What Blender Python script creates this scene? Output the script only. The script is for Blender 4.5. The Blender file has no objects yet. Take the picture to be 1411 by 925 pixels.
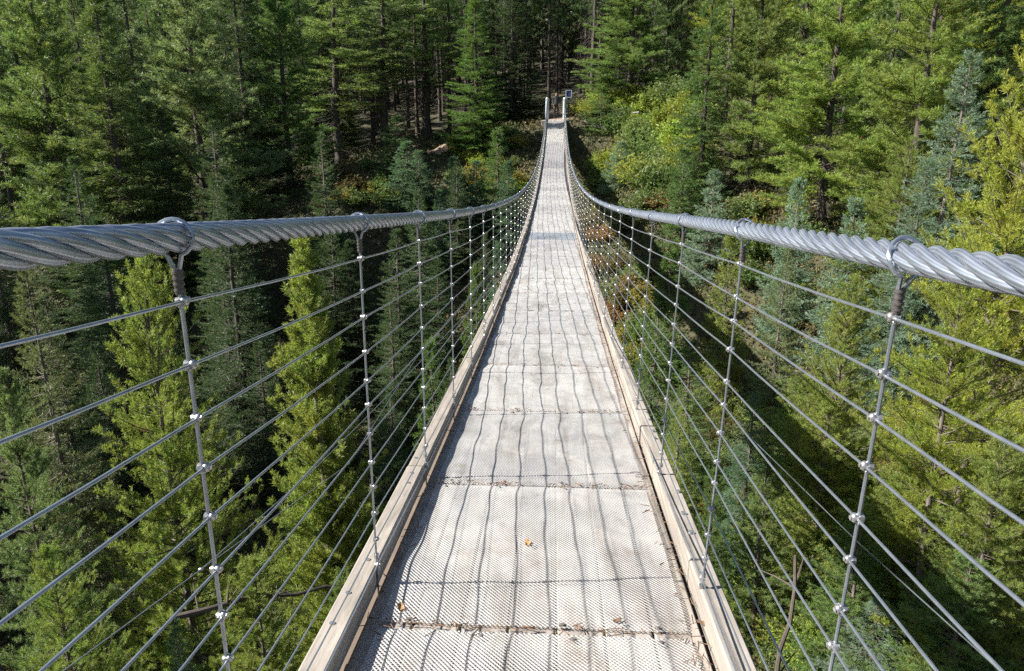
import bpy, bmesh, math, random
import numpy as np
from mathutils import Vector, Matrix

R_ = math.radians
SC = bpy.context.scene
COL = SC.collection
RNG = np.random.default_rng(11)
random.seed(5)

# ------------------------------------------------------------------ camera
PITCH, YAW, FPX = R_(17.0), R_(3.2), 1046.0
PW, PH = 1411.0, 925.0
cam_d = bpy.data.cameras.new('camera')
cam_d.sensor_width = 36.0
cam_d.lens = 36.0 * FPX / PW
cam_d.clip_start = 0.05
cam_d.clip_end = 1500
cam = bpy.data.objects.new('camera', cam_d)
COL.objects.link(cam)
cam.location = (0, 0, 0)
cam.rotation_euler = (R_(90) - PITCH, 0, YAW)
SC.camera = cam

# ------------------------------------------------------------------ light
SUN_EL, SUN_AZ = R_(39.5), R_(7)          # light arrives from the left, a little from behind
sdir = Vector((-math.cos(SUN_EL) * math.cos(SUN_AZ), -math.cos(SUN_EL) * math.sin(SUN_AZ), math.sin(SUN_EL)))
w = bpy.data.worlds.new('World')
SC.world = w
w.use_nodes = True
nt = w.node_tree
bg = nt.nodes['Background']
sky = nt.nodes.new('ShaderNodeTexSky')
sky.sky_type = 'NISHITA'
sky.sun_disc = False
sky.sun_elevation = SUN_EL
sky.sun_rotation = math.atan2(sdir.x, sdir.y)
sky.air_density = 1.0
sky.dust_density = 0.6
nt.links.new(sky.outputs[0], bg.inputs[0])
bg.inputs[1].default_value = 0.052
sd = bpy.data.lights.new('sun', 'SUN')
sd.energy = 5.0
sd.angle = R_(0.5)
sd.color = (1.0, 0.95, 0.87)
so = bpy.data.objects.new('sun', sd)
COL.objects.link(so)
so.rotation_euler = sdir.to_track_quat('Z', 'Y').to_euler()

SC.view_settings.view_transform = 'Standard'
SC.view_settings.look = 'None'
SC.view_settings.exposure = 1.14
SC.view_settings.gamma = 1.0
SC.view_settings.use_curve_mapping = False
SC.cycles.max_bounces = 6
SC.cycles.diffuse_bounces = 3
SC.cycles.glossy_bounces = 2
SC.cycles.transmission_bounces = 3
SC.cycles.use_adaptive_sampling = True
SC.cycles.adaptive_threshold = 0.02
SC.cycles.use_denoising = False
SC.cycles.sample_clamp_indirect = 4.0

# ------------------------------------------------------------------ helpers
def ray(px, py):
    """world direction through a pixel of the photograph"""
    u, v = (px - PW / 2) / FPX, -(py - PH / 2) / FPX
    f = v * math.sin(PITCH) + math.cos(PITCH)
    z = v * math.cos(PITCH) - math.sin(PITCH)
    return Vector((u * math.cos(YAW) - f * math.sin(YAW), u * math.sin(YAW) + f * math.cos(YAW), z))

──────

**WHAT NEEDS TO BE DONE**
Repeat the listing above from its first line through the line that contains "random.seed(5)", both included, and nothing more. Drop the pictures.

**SOLUTION TO THIS PROBLEM**
What Blender Python script creates this scene? Output the script only. The script is for Blender 4.5. The Blender file has no objects yet. Take the picture to be 1411 by 925 pixels.
import bpy, bmesh, math, random
import numpy as np
from mathutils import Vector, Matrix

R_ = math.radians
SC = bpy.context.scene
COL = SC.collection
RNG = np.random.default_rng(11)
random.seed(5)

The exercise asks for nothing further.